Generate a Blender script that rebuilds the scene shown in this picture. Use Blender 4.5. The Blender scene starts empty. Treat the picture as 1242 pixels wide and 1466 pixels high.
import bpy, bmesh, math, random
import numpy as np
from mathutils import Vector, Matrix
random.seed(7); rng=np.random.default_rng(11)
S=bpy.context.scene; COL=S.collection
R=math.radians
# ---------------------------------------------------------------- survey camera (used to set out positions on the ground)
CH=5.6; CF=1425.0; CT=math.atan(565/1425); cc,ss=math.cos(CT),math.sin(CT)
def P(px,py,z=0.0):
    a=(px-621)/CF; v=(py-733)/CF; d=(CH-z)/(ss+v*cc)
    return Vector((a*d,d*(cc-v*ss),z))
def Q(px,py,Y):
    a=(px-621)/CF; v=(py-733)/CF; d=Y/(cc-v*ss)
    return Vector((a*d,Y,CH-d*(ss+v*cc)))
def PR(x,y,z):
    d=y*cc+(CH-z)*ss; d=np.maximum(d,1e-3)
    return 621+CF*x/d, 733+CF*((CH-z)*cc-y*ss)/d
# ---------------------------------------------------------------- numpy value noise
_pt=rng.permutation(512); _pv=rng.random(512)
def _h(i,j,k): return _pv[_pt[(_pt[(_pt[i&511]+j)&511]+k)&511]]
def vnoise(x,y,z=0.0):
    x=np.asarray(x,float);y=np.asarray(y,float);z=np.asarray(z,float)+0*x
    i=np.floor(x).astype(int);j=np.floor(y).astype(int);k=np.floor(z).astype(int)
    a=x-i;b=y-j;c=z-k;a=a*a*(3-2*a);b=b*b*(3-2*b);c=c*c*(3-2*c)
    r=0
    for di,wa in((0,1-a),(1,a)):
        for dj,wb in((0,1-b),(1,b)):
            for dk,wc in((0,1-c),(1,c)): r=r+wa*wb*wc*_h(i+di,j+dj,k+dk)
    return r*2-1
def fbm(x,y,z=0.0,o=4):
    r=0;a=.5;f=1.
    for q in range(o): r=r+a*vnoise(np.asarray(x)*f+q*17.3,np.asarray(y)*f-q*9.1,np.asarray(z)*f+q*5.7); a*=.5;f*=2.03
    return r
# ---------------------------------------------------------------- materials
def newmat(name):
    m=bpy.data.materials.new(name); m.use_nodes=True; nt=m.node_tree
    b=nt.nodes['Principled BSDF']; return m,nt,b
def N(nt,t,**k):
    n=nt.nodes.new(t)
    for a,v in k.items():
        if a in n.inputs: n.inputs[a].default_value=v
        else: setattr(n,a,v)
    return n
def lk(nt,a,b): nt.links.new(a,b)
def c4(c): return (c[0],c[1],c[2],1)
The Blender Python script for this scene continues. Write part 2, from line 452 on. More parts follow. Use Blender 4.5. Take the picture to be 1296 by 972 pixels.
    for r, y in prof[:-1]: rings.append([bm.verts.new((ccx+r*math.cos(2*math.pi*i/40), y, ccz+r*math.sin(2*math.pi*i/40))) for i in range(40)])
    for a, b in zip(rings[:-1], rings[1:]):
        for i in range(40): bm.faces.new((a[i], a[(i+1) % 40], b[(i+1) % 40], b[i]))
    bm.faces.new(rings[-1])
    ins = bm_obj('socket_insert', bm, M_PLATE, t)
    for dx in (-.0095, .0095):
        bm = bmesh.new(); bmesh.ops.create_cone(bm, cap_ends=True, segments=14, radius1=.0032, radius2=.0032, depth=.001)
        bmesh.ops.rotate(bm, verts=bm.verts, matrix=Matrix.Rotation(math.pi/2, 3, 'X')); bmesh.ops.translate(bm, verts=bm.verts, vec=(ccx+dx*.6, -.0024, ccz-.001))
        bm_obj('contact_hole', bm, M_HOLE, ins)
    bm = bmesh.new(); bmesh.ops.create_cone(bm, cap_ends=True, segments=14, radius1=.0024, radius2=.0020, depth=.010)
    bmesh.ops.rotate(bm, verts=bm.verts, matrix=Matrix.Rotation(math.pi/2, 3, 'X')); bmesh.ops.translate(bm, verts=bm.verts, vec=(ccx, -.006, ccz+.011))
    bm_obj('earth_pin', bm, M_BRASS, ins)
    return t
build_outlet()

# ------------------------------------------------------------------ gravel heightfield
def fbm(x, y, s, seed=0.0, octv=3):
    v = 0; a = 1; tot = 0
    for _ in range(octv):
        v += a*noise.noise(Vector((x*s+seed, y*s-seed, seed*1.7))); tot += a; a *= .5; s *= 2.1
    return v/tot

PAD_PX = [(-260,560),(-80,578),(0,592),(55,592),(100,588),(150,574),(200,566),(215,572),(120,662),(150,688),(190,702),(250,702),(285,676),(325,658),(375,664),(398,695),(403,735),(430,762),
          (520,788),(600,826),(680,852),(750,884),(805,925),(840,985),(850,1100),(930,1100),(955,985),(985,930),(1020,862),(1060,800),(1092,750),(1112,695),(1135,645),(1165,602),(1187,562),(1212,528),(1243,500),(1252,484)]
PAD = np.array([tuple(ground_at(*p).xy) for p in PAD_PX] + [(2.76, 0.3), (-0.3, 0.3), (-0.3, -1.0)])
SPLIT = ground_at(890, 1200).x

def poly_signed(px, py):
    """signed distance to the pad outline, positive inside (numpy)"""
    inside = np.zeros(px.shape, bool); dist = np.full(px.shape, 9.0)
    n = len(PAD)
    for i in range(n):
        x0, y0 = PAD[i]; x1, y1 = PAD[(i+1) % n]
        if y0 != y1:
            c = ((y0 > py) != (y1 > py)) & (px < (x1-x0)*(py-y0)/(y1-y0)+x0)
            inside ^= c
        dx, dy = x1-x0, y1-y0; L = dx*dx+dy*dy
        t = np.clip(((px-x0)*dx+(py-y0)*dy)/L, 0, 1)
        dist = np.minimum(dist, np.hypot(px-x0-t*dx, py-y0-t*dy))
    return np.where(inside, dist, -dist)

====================

TASK DESCRIPTION »
Exactly reproduce the material above.

FINAL RESULT »
Generate a Blender script that rebuilds the scene shown in this picture. Use Blender 4.5. The Blender scene starts empty. Treat the picture as 1242 pixels wide and 1466 pixels high.
import bpy, bmesh, math, random
import numpy as np
from mathutils import Vector, Matrix
random.seed(7); rng=np.random.default_rng(11)
S=bpy.context.scene; COL=S.collection
R=math.radians
# ---------------------------------------------------------------- survey camera (used to set out positions on the ground)
CH=5.6; CF=1425.0; CT=math.atan(565/1425); cc,ss=math.cos(CT),math.sin(CT)
def P(px,py,z=0.0):
    a=(px-621)/CF; v=(py-733)/CF; d=(CH-z)/(ss+v*cc)
    return Vector((a*d,d*(cc-v*ss),z))
def Q(px,py,Y):
    a=(px-621)/CF; v=(py-733)/CF; d=Y/(cc-v*ss)
    return Vector((a*d,Y,CH-d*(ss+v*cc)))
def PR(x,y,z):
    d=y*cc+(CH-z)*ss; d=np.maximum(d,1e-3)
    return 621+CF*x/d, 733+CF*((CH-z)*cc-y*ss)/d
# ---------------------------------------------------------------- numpy value noise
_pt=rng.permutation(512); _pv=rng.random(512)
def _h(i,j,k): return _pv[_pt[(_pt[(_pt[i&511]+j)&511]+k)&511]]
def vnoise(x,y,z=0.0):
    x=np.asarray(x,float);y=np.asarray(y,float);z=np.asarray(z,float)+0*x
    i=np.floor(x).astype(int);j=np.floor(y).astype(int);k=np.floor(z).astype(int)
    a=x-i;b=y-j;c=z-k;a=a*a*(3-2*a);b=b*b*(3-2*b);c=c*c*(3-2*c)
    r=0
    for di,wa in((0,1-a),(1,a)):
        for dj,wb in((0,1-b),(1,b)):
            for dk,wc in((0,1-c),(1,c)): r=r+wa*wb*wc*_h(i+di,j+dj,k+dk)
    return r*2-1
def fbm(x,y,z=0.0,o=4):
    r=0;a=.5;f=1.
    for q in range(o): r=r+a*vnoise(np.asarray(x)*f+q*17.3,np.asarray(y)*f-q*9.1,np.asarray(z)*f+q*5.7); a*=.5;f*=2.03
    return r
# ---------------------------------------------------------------- materials
def newmat(name):
    m=bpy.data.materials.new(name); m.use_nodes=True; nt=m.node_tree
    b=nt.nodes['Principled BSDF']; return m,nt,b
def N(nt,t,**k):
    n=nt.nodes.new(t)
    for a,v in k.items():
        if a in n.inputs: n.inputs[a].default_value=v
        else: setattr(n,a,v)
    return n
def lk(nt,a,b): nt.links.new(a,b)
def c4(c): return (c[0],c[1],c[2],1)
The Blender Python script for this scene continues. Write part 2, from line 452 on. More parts follow. Use Blender 4.5. Take the picture to be 1296 by 972 pixels.
    for r, y in prof[:-1]: rings.append([bm.verts.new((ccx+r*math.cos(2*math.pi*i/40), y, ccz+r*math.sin(2*math.pi*i/40))) for i in range(40)])
    for a, b in zip(rings[:-1], rings[1:]):
        for i in range(40): bm.faces.new((a[i], a[(i+1) % 40], b[(i+1) % 40], b[i]))
    bm.faces.new(rings[-1])
    ins = bm_obj('socket_insert', bm, M_PLATE, t)
    for dx in (-.0095, .0095):
        bm = bmesh.new(); bmesh.ops.create_cone(bm, cap_ends=True, segments=14, radius1=.0032, radius2=.0032, depth=.001)
        bmesh.ops.rotate(bm, verts=bm.verts, matrix=Matrix.Rotation(math.pi/2, 3, 'X')); bmesh.ops.translate(bm, verts=bm.verts, vec=(ccx+dx*.6, -.0024, ccz-.001))
        bm_obj('contact_hole', bm, M_HOLE, ins)
    bm = bmesh.new(); bmesh.ops.create_cone(bm, cap_ends=True, segments=14, radius1=.0024, radius2=.0020, depth=.010)
    bmesh.ops.rotate(bm, verts=bm.verts, matrix=Matrix.Rotation(math.pi/2, 3, 'X')); bmesh.ops.translate(bm, verts=bm.verts, vec=(ccx, -.006, ccz+.011))
    bm_obj('earth_pin', bm, M_BRASS, ins)
    return t
build_outlet()

# ------------------------------------------------------------------ gravel heightfield
def fbm(x, y, s, seed=0.0, octv=3):
    v = 0; a = 1; tot = 0
    for _ in range(octv):
        v += a*noise.noise(Vector((x*s+seed, y*s-seed, seed*1.7))); tot += a; a *= .5; s *= 2.1
    return v/tot

PAD_PX = [(-260,560),(-80,578),(0,592),(55,592),(100,588),(150,574),(200,566),(215,572),(120,662),(150,688),(190,702),(250,702),(285,676),(325,658),(375,664),(398,695),(403,735),(430,762),
          (520,788),(600,826),(680,852),(750,884),(805,925),(840,985),(850,1100),(930,1100),(955,985),(985,930),(1020,862),(1060,800),(1092,750),(1112,695),(1135,645),(1165,602),(1187,562),(1212,528),(1243,500),(1252,484)]
PAD = np.array([tuple(ground_at(*p).xy) for p in PAD_PX] + [(2.76, 0.3), (-0.3, 0.3), (-0.3, -1.0)])
SPLIT = ground_at(890, 1200).x

def poly_signed(px, py):
    """signed distance to the pad outline, positive inside (numpy)"""
    inside = np.zeros(px.shape, bool); dist = np.full(px.shape, 9.0)
    n = len(PAD)
    for i in range(n):
        x0, y0 = PAD[i]; x1, y1 = PAD[(i+1) % n]
        if y0 != y1:
            c = ((y0 > py) != (y1 > py)) & (px < (x1-x0)*(py-y0)/(y1-y0)+x0)
            inside ^= c
        dx, dy = x1-x0, y1-y0; L = dx*dx+dy*dy
        t = np.clip(((px-x0)*dx+(py-y0)*dy)/L, 0, 1)
        dist = np.minimum(dist, np.hypot(px-x0-t*dx, py-y0-t*dy))
    return np.where(inside, dist, -dist)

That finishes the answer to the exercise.